On the flip side, the government has established the National Infrastructure Fund (NIF) and the Sovereign Wealth Fund (SWF) to crowd in private capital in a bid to take on capital-intensive projects such as dams, airports and highways.
The NIF is expected to crowd in Sh5 trillion.
These efforts are in addition to the securitisation of some revenue streams from levies that are expected to fund specific projects.
The multilateral finance institution explains in the report that domestic capital mobilisation in Africa is therefore not absent – on the contrary, it is significant – but it remains overwhelmingly intermediated through short-duration government paper.
“While this expansion has supported the development of local debt capital markets and reduced reliance on external financing, it has also constrained these markets’ depth and effectiveness,” it says.

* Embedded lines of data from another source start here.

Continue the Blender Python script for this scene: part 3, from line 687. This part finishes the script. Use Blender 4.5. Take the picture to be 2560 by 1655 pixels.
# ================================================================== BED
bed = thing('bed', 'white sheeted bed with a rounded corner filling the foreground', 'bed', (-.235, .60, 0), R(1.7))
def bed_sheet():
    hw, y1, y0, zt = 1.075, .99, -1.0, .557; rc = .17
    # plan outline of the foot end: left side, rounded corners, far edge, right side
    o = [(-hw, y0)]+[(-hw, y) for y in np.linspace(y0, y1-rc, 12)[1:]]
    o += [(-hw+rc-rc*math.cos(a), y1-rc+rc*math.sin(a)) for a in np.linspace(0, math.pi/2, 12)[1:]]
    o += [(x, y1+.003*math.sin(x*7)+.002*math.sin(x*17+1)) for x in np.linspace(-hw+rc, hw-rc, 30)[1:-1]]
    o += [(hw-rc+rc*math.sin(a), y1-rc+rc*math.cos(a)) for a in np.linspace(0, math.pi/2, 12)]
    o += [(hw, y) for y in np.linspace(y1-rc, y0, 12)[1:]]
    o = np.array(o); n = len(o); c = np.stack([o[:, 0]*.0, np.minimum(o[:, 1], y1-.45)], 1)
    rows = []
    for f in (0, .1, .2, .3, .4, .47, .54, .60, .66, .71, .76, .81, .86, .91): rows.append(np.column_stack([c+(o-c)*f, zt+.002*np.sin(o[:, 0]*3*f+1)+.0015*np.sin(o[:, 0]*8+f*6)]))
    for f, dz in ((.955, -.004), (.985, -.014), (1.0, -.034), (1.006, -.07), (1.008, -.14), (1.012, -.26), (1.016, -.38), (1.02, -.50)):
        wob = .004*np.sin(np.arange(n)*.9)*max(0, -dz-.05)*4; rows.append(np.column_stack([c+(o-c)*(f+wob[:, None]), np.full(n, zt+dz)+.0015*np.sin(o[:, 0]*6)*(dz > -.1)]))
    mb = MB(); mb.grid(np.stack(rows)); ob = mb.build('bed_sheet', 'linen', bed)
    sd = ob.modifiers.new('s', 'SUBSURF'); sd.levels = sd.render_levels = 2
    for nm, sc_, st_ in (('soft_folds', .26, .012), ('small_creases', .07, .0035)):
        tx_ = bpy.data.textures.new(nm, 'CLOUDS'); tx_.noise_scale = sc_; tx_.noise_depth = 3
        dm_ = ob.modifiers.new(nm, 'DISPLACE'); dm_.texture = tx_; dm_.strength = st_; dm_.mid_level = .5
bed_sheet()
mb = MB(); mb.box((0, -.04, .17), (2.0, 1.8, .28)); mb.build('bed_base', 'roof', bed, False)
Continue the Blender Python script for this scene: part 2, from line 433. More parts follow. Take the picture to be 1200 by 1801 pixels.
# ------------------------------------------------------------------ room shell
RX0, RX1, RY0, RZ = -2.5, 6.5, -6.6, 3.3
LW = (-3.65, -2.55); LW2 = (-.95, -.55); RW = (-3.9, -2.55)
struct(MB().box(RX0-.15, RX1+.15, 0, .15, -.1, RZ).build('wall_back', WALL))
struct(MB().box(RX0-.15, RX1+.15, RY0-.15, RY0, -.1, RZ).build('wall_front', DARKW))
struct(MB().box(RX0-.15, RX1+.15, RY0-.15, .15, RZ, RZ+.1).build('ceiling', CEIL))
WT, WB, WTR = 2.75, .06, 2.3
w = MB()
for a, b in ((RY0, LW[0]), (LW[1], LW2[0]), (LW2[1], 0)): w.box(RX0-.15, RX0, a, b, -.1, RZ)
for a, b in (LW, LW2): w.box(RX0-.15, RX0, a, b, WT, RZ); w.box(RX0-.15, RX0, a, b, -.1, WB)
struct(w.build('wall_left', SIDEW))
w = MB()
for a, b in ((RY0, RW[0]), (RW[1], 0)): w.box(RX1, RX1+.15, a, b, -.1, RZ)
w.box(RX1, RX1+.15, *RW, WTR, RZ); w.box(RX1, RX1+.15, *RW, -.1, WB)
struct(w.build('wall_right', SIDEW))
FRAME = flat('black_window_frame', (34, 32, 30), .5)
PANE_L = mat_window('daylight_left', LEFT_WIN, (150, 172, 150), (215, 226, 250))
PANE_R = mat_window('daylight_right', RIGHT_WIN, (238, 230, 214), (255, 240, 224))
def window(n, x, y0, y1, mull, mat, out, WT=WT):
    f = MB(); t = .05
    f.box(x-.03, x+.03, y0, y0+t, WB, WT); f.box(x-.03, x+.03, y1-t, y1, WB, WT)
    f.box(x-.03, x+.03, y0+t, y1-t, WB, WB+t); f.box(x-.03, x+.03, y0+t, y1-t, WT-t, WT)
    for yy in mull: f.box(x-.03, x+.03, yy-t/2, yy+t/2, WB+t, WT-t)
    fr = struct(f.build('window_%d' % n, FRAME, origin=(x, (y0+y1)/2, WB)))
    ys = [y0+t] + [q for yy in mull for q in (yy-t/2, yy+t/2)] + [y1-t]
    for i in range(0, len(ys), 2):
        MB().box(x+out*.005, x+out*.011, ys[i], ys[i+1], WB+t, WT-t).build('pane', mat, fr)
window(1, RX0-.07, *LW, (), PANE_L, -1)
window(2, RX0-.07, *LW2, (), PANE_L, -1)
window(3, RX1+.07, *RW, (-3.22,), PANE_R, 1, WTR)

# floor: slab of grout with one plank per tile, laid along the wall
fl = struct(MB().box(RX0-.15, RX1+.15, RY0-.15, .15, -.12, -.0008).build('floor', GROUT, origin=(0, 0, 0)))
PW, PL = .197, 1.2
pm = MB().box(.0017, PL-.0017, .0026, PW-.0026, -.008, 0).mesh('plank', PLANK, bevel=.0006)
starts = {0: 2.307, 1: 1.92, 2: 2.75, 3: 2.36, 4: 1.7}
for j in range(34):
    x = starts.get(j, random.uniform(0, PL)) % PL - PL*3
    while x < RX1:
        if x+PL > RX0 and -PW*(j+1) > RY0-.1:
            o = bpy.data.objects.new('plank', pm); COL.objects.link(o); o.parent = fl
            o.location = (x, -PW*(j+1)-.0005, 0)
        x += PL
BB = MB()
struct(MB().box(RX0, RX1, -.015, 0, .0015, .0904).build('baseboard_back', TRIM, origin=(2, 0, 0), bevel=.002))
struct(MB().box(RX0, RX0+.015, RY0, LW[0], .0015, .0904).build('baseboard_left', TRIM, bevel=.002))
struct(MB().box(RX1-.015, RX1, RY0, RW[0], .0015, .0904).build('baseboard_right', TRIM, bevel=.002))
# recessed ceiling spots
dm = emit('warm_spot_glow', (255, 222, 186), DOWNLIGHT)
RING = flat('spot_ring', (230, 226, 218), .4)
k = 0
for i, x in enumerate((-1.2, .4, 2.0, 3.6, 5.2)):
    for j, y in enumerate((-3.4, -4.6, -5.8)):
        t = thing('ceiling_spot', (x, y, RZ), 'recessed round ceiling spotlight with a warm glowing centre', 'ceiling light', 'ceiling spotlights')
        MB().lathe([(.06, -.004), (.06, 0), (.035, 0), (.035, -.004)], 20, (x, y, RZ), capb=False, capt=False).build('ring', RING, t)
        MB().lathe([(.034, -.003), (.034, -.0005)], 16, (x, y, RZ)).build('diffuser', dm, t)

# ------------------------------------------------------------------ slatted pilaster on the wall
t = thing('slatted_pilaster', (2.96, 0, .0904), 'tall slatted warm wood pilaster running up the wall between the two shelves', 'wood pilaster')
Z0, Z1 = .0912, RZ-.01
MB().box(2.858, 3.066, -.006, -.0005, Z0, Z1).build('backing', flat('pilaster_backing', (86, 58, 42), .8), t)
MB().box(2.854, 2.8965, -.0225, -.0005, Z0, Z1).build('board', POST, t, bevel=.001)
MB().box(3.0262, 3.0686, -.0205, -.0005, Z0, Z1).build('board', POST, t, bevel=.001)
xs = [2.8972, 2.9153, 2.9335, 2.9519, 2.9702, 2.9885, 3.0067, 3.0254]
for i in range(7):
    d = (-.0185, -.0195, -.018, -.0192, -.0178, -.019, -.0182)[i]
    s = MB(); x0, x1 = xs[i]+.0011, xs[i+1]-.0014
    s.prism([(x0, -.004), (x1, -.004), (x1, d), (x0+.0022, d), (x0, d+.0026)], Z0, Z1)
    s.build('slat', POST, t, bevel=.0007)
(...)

It adds: “The dominance of short-term issuance limits yield curve formation, restricts duration, and reinforces portfolio concentration of institutional portfolios in liquid assets.”
AFC says the gradual expansion of domestic bond markets in countries such as Ghana and Tanzania illustrates the potential for longer-dated instruments to deepen markets, improve price discovery, and broaden the universe of investable assets.
AFC argues that while appetite for domestic debt has surged, real returns from these instruments, despite the double-digit rates, are usually negative when inflation is considered.
As such, governments face high borrowing costs, while domestic investors, despite heavy allocations, struggle to preserve real value.
During the season of high inflation in the country that was inching double-digit, government paper was being auctioned for as high as 18 per cent. Inflation, then, had peaked at 9.6 per cent in October 2022, and opened 2023 at 9.0 per cent.
“Deepening domestic debt markets by extending maturities, diversifying instruments, and strengthening bond market ecosystems will be critical to redirecting capital towards long-term, productive uses,” the report says.
AFC says the reallocation strategy has worked in other economies, listing India as one of them.
It explains that India has leveraged life insurance as a cornerstone of infrastructure financing. This is supported by tailored investment vehicles, such as infrastructure debt funds (IDFs), infrastructure investment trusts (InviTs), and real estate investment trusts (REITs), designed to match insurers’ long-term liabilities.
“As a result, life insurance funds in India allocate over 11 per cent of assets to infrastructure- among the highest globally,” the report says. “This demonstrates how appropriately structured products and intermediation frameworks can effectively channel long-term savings into productive investment.”